However, after being surrounded by these problems on a daily basis I also see some alarming trends in our culture. The credit industry is so powerful in its marketing power that Poor Richard's advice of "a penny saved is a penny earned" perpetuated in the foundation of this country and through the 20th century seems to be turned on its ear. Now I see a prevalent maxim--"A penny borrowed is a penny earned." There are thousands of people cashing out their equity in their house for vacations and luxuries while maxing out their credit cards for eating out and Ipods. If I asked my clients in bankruptcy if they ever planned to be in their current situation they all would say no. Financial ruin sneaks up on you like a boa constrictor--it will slowly snuggle up, wrap around and suffocate its victim. Often its victim doesn't realize what is going on until it is too late.

After working in this industry, the national news I heard everyday was starting to wear on me. This Administration and Congress has been on a spending spree and has been incurring debt a lot like many of the people I see in my area of legal practice. I sometimes wonder if there is a correlation between the spending of our governement and the spending spree causing record numbers of bankruptcies. Our government has been racking up our nation's home equity line and maxing out their credit cards. The debt is so large that the generation in power will never be able to pay it off. It will fall to my generation and my children's and their children's generation to either pay it off or deal with its consequences.

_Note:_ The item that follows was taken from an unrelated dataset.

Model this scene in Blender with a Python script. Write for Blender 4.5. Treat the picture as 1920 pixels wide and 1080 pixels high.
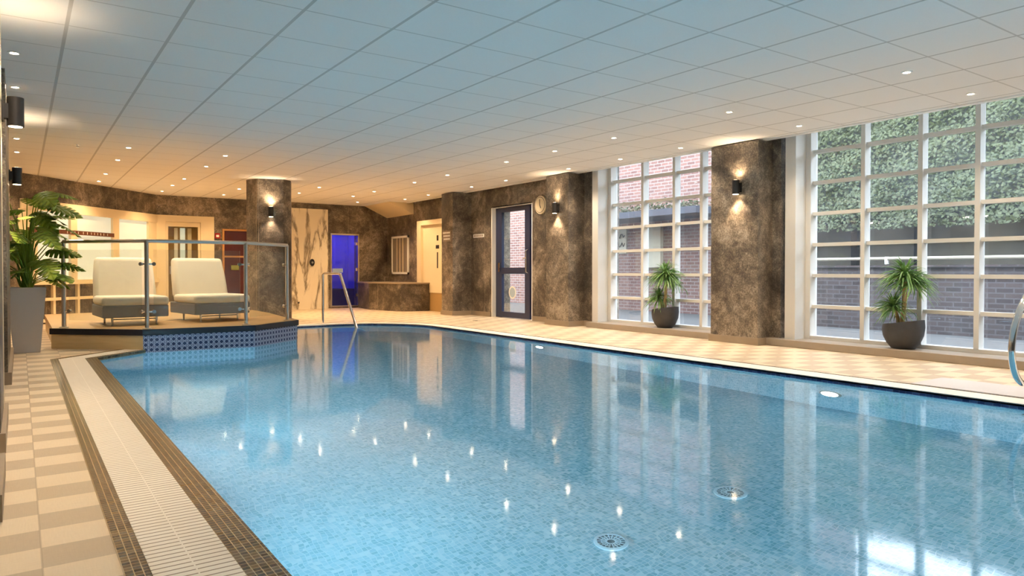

They used to call democrats tax and spend liberals. I think it is worse to be a borrow and spend neo-con. At least the democrats of old would pay for their programs as they went along instead of passing their debts on to their grandchildren. I believe we cannot go back to the tax and spend days and we need to put in stop gap measures to prevent this even more pernicious trend of borrowing against our country's future. This will only happen through real campaign finance reform. We need to stop the phenomena where corporations invest a few million in contributions and get a few billion in pork in return. The fear of this trend leading our nation to insolvency was a major motivation for my running for Congress.

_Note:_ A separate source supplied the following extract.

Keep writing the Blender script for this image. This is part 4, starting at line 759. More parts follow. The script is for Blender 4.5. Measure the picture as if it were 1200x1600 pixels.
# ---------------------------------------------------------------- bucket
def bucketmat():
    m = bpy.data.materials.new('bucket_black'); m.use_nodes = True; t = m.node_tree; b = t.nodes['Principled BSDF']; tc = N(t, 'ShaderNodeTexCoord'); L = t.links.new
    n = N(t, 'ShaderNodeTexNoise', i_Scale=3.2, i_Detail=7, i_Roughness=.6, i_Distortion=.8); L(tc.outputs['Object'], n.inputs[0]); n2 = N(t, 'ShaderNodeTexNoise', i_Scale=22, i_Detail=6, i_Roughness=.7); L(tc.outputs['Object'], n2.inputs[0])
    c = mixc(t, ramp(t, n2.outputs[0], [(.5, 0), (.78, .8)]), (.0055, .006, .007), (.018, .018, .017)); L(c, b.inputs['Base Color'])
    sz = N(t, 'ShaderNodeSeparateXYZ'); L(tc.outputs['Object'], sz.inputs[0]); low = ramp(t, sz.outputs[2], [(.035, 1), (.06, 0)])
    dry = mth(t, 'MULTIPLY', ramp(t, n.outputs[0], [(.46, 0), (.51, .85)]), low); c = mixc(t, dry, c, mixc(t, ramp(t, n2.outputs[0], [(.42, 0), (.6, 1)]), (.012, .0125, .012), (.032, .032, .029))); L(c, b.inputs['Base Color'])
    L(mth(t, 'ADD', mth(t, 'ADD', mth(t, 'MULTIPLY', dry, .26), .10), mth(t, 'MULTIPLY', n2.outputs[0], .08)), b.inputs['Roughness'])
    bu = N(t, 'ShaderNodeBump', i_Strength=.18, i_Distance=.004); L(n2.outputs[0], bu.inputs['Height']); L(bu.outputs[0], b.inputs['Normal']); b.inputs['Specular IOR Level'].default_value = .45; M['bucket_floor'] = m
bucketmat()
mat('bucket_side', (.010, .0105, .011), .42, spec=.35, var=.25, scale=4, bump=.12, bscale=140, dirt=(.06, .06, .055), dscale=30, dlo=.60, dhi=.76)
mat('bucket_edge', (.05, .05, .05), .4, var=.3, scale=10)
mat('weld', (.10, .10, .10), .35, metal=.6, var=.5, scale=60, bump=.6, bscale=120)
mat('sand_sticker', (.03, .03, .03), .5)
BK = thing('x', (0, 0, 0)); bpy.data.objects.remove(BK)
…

Though I have seen it coming, I was still in awe when I saw this article today, "US 'could be going bankrupt.'" I never thought that this proposition would even be brought up about the United States of America. The author of this argument is no crazy conspiracy theorist. He is Professor Laurence Kotlikoff for the Federal Reserve Bank of St Louis, a leading constituent of the US Federal Reserve. Professor Kotlikoff makes the following points:

  • "The proper way to consider a country's solvency is to examine the lifetime fiscal burdens facing current and future generations. If these burdens exceed the resources of those generations, get close to doing so, or simply get so high as to preclude their full collection, the country's policy will be unsustainable and can constitute or lead to national bankruptcy."
  • The United States has experienced high rates of inflation in the past and appears to be running the same type of fiscal policies that engendered hyperinflations in 20 countries over the past century."
  • Expecting a fix now is probably asking too much of short-sighted politicians who have no incentives to do so. But a fix, or at least a succession of patches, will come when the problem becomes more pressing."

We need members of Congress who not be a rubber stamp of the national party leaders. We need a change where our members will vote for reform--reform in the financing of elections, reform on pork barrel spending, reform on no bid contracts. Let us elect a freshman class of congress akin to the wave in 1974, when in the midst of the Watergate scandal, the freshman class of Congress was so large that it passed the first campaign finance reform, and the clean air and clean water legislation. These measures would have been impossible if incumbents remained in power.

Let us clean house and have a chance of saving our future from bankruptcy.